Web2.0からWhere2.0へとインターネットは進化する
地理情報技術が次のインターネット技術の核になる。そんな勢いを感じさせるイベント「Where 2.0」が5月、シリコンバレーで開催された。主催は、Web 2.0を提唱し一躍、著名になった、オライリー(O'Reilly) 出版社だ。昨年のWhere 2.0では、グーグルがストリートビューを発表、マイクロソフトはVirtual Earthを展示するなど注目を集めた。その昨年より100人多い約900人の参加者が世界中から駆けつけた。
地理情報を活用したサービスに力を入れるグーグルは、グーグルマップ(maps.google.com)上に、ユーザーが作成した写真やビデオ、地図表示の情報等を加えたり、アクセスできるサービスを展示した。都市名や住所から検索も出来るし、リンクを、クリックするとほかの情報へのリンクもできる。また、グーグルは、地理情報システム(GIS)をウェブベースに統合したと発表し、会場を沸かせていた。
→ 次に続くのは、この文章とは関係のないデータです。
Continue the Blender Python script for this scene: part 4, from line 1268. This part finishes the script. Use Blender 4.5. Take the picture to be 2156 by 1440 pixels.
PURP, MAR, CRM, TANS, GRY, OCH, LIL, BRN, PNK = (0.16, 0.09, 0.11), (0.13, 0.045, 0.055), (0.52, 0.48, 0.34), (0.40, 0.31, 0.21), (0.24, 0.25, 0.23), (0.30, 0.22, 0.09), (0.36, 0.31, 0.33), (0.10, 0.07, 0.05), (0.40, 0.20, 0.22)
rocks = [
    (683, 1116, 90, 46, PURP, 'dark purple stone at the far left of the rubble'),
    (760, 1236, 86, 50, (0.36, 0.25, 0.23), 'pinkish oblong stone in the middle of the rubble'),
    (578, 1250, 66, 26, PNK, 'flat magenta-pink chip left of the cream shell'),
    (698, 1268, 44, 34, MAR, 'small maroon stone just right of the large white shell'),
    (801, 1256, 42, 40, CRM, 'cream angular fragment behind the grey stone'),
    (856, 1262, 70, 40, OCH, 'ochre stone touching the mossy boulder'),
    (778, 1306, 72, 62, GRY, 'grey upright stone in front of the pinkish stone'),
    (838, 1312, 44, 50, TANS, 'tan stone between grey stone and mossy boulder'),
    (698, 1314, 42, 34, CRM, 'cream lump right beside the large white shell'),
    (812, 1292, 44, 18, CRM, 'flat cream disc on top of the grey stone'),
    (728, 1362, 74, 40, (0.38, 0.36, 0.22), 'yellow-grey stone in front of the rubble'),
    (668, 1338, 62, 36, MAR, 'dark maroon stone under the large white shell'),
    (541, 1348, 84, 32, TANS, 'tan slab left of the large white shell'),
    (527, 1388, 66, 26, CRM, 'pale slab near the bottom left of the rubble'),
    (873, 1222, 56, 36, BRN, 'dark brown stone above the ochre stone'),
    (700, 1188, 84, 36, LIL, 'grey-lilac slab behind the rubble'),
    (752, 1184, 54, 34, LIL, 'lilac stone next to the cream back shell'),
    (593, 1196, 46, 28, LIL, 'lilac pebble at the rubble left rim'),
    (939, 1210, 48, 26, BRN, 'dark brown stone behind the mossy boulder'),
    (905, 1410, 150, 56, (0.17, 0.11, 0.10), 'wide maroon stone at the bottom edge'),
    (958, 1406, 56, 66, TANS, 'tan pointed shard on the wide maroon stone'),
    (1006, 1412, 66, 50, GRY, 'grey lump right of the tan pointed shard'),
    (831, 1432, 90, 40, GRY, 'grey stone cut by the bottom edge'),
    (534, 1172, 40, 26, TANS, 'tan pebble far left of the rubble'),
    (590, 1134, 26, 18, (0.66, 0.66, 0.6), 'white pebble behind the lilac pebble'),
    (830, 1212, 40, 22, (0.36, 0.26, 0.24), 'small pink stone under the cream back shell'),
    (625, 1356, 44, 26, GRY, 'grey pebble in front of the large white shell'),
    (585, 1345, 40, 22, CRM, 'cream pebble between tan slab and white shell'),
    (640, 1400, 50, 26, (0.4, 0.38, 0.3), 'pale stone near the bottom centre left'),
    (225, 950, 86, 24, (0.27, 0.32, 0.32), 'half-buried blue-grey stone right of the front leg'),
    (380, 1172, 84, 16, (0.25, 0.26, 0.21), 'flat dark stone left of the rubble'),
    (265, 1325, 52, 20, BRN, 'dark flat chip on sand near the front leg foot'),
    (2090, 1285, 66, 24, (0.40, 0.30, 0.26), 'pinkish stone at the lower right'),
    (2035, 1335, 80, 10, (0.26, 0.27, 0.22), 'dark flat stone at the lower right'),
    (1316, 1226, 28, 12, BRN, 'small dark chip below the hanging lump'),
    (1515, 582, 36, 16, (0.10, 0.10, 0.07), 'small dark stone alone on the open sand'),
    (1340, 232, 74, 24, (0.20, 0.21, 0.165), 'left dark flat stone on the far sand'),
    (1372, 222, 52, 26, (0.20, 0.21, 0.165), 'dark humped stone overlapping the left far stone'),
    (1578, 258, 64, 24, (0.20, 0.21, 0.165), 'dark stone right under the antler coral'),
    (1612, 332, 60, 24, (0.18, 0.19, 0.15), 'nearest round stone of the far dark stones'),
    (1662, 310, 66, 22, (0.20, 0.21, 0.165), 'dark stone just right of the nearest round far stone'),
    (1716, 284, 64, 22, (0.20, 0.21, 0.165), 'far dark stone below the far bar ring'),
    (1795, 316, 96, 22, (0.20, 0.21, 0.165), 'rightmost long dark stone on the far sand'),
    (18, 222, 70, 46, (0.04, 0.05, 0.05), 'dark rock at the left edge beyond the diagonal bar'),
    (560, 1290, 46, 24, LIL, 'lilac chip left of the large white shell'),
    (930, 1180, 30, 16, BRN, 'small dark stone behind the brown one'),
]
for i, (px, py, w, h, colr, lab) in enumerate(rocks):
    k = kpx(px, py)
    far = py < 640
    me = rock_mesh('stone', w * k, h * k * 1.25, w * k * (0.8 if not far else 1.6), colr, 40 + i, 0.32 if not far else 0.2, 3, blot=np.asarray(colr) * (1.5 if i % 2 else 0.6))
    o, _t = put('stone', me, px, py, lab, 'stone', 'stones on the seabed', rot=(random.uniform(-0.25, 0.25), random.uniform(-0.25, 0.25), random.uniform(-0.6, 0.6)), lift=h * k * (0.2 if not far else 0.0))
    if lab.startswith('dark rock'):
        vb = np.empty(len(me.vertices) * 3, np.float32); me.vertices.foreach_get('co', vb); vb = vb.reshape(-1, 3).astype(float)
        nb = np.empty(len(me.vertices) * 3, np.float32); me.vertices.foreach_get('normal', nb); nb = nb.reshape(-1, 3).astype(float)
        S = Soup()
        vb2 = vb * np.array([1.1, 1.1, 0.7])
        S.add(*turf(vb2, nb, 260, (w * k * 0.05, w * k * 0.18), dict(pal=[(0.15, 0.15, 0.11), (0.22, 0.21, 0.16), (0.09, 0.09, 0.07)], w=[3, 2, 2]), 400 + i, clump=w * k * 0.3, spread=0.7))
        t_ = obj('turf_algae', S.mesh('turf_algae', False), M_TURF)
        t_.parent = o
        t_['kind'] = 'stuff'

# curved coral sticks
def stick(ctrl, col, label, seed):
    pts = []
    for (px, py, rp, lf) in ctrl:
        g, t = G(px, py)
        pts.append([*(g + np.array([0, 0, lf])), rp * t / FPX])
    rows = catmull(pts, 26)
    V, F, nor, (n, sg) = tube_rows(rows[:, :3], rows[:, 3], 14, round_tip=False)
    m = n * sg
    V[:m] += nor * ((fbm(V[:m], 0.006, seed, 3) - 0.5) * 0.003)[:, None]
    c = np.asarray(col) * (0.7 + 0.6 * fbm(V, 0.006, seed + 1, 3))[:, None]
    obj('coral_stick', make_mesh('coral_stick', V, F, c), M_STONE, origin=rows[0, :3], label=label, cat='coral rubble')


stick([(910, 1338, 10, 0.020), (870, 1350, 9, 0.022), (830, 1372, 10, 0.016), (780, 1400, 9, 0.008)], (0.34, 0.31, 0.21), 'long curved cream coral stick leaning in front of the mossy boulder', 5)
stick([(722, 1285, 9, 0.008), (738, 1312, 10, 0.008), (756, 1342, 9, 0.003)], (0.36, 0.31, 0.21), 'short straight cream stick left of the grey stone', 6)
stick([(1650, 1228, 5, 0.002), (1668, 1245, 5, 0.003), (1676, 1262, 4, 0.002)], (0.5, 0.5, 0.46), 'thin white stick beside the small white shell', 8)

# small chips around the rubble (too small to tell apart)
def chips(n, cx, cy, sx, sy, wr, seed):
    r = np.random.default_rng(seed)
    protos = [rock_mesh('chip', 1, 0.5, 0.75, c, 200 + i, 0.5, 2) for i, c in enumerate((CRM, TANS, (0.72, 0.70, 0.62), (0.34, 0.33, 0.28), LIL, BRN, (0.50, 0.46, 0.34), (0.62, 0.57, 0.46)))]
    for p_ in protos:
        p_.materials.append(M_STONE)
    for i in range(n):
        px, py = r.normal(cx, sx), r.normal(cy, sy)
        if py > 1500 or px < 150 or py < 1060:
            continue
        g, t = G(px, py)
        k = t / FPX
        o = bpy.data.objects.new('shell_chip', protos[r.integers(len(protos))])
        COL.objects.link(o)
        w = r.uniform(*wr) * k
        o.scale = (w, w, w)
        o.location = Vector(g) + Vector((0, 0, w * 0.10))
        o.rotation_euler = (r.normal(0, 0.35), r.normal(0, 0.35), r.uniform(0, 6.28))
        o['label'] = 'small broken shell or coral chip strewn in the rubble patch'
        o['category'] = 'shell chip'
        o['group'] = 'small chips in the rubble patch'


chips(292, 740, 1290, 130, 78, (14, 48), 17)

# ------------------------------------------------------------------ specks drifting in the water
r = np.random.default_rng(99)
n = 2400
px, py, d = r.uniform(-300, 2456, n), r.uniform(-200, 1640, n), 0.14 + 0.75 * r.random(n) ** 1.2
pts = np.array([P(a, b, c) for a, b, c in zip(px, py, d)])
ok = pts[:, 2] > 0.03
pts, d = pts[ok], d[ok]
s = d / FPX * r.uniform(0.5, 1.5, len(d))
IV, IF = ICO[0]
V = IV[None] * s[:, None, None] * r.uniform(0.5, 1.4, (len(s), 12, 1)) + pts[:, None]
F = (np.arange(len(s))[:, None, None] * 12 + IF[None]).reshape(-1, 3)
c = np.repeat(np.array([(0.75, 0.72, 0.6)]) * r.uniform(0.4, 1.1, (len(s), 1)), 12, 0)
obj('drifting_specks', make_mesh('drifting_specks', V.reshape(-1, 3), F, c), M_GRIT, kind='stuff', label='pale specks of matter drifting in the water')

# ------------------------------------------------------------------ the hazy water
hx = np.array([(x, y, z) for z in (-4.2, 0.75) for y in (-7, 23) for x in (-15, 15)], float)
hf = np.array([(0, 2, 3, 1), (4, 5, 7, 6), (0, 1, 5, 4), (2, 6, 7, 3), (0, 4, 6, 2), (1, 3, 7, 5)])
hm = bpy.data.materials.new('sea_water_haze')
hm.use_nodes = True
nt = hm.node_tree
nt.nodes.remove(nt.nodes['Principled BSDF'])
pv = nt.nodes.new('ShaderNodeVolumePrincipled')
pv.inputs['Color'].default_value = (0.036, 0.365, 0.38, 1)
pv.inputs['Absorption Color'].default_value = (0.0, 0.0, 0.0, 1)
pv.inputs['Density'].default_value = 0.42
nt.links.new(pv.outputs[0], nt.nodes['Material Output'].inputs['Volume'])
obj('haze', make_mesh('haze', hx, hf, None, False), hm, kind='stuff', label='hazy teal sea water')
グーグルマップ上にある3Dの建物は増えてきており、その仮想空間上の建物の壁に看板広告も将来的には可能など、新たな広告ビジネスとしても有効だ。グーグルマップは、ガイドブックをしのぐ情報量で、これからますますデータが増えていくことが予想される。一方、グーグルストリートビューは発表後、個人の行動が特定できるなどプライバシー侵害が懸念されたことを受け、グーグルマップ技術チームは、顔ぼかし技術を開発し、プライバシー対策に懸命だ。
グーグルアースは、バージョン4.3をベータ版で発表した。ナビゲーションがより簡単になり、拠点の写真や動画など情報量がさらに増えた。加えて、APIが公開されたため、他社のシステムとの連動も進んでいる。
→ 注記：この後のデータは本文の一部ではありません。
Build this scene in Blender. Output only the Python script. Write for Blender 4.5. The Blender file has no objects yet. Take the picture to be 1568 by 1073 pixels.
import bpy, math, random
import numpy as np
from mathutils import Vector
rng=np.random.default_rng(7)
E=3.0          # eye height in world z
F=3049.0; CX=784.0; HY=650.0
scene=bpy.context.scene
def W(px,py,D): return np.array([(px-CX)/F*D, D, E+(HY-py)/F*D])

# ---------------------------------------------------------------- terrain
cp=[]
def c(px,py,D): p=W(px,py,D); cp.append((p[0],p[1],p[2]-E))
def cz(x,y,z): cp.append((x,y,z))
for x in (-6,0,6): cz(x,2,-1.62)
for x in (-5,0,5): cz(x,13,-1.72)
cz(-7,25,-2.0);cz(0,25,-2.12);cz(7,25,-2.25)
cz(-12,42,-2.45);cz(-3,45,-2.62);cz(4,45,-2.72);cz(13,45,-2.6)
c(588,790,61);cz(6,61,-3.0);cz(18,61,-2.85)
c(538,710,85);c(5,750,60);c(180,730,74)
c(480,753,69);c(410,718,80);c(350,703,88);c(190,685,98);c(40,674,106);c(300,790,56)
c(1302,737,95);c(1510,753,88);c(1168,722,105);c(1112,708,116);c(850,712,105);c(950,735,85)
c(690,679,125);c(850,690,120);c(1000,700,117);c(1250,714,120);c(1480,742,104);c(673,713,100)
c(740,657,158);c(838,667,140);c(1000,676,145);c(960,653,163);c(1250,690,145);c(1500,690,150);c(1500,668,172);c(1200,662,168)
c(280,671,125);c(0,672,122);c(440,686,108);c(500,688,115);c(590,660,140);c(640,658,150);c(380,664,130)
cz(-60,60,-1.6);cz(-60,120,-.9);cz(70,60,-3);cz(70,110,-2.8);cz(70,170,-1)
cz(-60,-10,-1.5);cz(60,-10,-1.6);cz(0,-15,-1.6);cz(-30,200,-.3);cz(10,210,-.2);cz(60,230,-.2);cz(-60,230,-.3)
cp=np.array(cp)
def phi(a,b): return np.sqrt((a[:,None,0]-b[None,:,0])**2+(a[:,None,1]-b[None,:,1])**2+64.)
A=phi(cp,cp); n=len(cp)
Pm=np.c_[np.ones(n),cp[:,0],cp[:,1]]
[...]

マイクロソフトもバーチャル・アースの機能を強化した。携帯検索と音声検索、アウトルック上の会合予定とバーチャル・アース上の会合場所アクセス情報の連動など、ユーザーに便利な機能が増えている(http://maps.live.com)。
ヴァーチャル・アース部門のシニアディレクター、ヴィンセント・タオ氏は「何百万のエコシステムを作り出す(マッピングによる)地球を、あなた方と共に作り出したい」と、来場した開発者たちに呼びかけた。バーチャル・アースの機能は、ニューヨーク市都市交通局の交通案内サービスに導入されている。
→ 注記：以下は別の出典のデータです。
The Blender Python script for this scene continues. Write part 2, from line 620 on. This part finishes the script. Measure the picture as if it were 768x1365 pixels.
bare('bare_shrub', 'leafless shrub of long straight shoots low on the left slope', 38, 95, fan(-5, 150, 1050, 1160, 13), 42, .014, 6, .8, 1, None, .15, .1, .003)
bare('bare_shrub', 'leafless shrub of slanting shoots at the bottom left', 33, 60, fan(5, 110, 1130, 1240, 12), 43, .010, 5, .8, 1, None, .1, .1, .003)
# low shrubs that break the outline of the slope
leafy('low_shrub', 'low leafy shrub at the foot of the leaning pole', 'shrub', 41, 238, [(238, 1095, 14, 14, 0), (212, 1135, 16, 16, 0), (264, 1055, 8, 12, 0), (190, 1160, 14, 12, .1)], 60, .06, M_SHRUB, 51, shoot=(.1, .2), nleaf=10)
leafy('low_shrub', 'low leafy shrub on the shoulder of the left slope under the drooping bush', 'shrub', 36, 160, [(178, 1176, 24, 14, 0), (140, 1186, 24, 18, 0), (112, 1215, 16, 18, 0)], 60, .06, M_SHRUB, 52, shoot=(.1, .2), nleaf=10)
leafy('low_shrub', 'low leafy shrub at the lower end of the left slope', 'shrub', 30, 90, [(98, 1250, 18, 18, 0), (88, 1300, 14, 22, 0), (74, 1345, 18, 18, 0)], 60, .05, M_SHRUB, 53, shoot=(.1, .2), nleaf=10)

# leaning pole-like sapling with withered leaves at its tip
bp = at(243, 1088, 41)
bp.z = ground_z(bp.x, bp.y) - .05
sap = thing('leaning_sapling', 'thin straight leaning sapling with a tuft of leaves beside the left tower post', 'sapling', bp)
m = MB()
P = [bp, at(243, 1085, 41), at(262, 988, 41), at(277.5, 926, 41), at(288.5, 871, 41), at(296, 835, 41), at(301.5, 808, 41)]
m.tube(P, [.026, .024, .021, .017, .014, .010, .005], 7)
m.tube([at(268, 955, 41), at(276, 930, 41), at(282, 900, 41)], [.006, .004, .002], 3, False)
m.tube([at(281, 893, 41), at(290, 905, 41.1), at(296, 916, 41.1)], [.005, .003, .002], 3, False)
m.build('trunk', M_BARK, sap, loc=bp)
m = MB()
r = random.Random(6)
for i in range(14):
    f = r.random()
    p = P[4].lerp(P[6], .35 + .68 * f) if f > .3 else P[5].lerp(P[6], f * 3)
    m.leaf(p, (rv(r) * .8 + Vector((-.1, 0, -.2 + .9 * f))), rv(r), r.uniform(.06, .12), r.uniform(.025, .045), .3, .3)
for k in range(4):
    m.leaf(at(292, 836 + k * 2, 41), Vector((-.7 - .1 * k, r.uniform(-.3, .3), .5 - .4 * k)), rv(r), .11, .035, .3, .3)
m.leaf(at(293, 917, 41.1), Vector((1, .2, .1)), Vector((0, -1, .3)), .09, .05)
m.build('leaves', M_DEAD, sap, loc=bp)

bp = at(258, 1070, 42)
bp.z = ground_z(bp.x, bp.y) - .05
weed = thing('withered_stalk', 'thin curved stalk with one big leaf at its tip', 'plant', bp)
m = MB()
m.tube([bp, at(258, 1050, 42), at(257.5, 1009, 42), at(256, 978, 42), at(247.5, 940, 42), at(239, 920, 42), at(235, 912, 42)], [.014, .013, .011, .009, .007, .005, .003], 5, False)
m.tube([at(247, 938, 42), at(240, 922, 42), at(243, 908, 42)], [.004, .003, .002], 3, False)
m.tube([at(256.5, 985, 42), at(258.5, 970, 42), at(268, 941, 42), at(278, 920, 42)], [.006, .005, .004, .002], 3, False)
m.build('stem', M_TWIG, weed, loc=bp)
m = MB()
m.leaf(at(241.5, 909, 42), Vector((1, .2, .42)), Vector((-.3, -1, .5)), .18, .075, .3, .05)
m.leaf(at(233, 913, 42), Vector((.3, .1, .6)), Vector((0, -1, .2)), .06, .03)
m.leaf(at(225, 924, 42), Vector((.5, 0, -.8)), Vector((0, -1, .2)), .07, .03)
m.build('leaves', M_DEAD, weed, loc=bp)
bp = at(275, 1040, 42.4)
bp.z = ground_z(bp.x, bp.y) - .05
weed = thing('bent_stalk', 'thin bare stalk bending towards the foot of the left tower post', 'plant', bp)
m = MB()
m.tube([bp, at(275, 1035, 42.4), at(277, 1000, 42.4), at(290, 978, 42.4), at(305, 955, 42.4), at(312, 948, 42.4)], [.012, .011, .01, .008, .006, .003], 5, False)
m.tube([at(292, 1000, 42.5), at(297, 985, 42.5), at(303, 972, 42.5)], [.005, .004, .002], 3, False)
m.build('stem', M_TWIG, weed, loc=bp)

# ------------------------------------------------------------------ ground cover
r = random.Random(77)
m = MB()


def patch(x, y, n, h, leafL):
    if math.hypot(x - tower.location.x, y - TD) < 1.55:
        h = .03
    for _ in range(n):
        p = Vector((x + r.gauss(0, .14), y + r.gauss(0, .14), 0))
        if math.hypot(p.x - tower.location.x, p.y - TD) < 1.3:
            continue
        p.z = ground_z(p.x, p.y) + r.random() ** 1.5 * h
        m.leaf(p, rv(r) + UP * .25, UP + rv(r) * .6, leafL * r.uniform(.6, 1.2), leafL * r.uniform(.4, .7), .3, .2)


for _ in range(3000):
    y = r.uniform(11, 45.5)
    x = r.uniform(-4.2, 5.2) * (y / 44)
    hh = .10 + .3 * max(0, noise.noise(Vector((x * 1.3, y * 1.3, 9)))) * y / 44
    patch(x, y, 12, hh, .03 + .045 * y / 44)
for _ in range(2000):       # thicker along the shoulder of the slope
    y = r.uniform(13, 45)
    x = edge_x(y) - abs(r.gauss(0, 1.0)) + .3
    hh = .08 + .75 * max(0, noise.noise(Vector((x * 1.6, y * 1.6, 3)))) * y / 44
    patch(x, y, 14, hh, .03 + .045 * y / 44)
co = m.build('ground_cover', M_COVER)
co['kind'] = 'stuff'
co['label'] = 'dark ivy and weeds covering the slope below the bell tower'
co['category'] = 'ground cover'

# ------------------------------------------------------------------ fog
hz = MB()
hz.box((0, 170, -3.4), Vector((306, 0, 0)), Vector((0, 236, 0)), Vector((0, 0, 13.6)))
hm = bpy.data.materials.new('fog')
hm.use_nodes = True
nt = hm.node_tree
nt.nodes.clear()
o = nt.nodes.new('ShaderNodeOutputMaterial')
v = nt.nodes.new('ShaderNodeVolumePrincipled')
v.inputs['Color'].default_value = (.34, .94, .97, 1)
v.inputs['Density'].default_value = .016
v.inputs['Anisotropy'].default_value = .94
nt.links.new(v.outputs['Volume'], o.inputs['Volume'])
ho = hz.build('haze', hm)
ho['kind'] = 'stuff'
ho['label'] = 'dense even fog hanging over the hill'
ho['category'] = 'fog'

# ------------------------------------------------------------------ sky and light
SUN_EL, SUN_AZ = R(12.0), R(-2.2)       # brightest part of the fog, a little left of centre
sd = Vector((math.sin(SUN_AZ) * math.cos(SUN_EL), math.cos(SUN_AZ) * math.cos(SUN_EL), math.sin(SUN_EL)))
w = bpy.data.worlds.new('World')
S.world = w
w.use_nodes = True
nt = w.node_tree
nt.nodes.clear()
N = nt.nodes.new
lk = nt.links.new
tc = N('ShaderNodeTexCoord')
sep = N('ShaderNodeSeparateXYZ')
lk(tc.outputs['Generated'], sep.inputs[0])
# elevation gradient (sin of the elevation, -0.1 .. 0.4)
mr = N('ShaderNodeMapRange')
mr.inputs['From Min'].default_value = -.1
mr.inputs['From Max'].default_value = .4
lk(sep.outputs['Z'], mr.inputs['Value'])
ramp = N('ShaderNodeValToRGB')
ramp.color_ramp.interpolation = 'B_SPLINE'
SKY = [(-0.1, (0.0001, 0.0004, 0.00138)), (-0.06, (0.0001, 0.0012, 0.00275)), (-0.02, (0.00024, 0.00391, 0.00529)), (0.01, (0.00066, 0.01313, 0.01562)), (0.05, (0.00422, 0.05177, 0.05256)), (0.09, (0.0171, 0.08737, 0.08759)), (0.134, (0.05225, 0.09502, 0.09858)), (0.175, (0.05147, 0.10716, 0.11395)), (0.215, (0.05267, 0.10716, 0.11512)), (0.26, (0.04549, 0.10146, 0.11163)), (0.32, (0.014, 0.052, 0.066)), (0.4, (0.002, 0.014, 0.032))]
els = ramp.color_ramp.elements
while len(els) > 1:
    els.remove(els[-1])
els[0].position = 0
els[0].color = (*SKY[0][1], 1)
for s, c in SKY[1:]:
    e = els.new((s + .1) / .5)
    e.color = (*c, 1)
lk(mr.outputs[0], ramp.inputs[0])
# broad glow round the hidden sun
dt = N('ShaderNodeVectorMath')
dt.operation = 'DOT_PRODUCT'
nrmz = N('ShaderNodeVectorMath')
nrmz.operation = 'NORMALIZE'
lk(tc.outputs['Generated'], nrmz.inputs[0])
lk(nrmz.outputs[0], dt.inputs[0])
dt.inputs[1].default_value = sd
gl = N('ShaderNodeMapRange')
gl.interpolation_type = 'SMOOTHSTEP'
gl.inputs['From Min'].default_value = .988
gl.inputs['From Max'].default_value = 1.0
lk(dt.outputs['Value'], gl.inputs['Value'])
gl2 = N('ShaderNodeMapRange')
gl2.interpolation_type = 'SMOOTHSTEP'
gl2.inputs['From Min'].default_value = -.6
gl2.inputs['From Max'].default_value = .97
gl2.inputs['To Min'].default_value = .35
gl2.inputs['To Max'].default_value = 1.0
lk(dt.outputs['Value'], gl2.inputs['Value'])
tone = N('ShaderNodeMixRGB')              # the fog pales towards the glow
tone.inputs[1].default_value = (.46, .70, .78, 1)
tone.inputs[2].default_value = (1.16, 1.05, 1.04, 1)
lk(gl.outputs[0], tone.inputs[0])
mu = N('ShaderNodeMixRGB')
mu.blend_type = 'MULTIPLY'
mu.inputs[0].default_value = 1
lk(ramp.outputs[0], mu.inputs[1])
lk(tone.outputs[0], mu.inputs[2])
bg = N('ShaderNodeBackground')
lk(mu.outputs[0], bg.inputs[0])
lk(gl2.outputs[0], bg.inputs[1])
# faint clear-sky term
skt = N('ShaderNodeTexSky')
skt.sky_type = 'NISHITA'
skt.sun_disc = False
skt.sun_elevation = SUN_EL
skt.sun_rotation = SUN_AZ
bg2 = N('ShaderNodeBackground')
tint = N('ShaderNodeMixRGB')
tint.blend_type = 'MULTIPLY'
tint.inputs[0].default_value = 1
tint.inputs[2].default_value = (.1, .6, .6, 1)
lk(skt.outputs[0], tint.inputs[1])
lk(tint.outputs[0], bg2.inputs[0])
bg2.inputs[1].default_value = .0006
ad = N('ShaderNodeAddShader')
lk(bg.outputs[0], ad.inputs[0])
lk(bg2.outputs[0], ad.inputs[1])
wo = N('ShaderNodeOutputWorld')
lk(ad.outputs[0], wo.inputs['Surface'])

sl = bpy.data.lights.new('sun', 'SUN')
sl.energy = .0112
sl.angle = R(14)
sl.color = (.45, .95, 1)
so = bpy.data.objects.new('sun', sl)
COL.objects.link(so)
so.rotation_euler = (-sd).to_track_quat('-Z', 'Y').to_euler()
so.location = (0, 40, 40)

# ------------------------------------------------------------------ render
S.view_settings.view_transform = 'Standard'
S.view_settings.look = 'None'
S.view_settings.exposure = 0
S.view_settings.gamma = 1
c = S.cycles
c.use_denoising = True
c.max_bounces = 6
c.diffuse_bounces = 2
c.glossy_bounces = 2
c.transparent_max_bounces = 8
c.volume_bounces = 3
CADシステム大手のオードデスクは、3D技術で立方体の建物の中に入って行ったり、壁の素材を透明にし、配管などがどこにあるかが表示できるシステムを開発した。シカゴでは都市開発計画を、オードデスクの3D技術を使って市民に公表。市民は市庁舎のそのモデルを見て意見を出し、その意見が実際の都市開発に反映されたという。
このほか、Earthscape.comが、iphoneでグーグルアースを利用するデモを展示、Poly9が、FlashベースのFree Earthを発表。クライアント側ではソフトのダウンロードの必要がないのが特徴だ。
ソフトからのビジネスアプローチだけでなく、新しいマップデータを搭載した機器もどんどん登場している。常時ネット接続のナビゲーションシステムでは、位置情報を集約するダッシュ(dash)、携帯電話上で使えるLooptなどが注目を集めていた。
産業界の利益追求的な観点からだけでなく、マッピング技術の人道的な意義も発表された。たとえば、オートデスクのジョフ・ゼイス博士によれば、高層ビルなど建築物の設計で作られた情報を公共で分かち合えば、ニューヨークのワールドトレードセンターでのテロ攻撃によるビル破壊の被害などの際にも、「建物からの災害救出活動で多くの人命が助かるはず」という。残念ながら、多額の費用を使って作られた建物の多くの詳細情報が、企業の倉庫の棚でホコリを被ったままだという。そうした情報を公開し、インターネット上のマッピング技術で建物の配線、ビル、外部への出口情報が分かれば、消防隊員たちが電気回線の切れた真っ暗闇の救出活動中、煙に巻かれて命を失うことが防げるというのだ。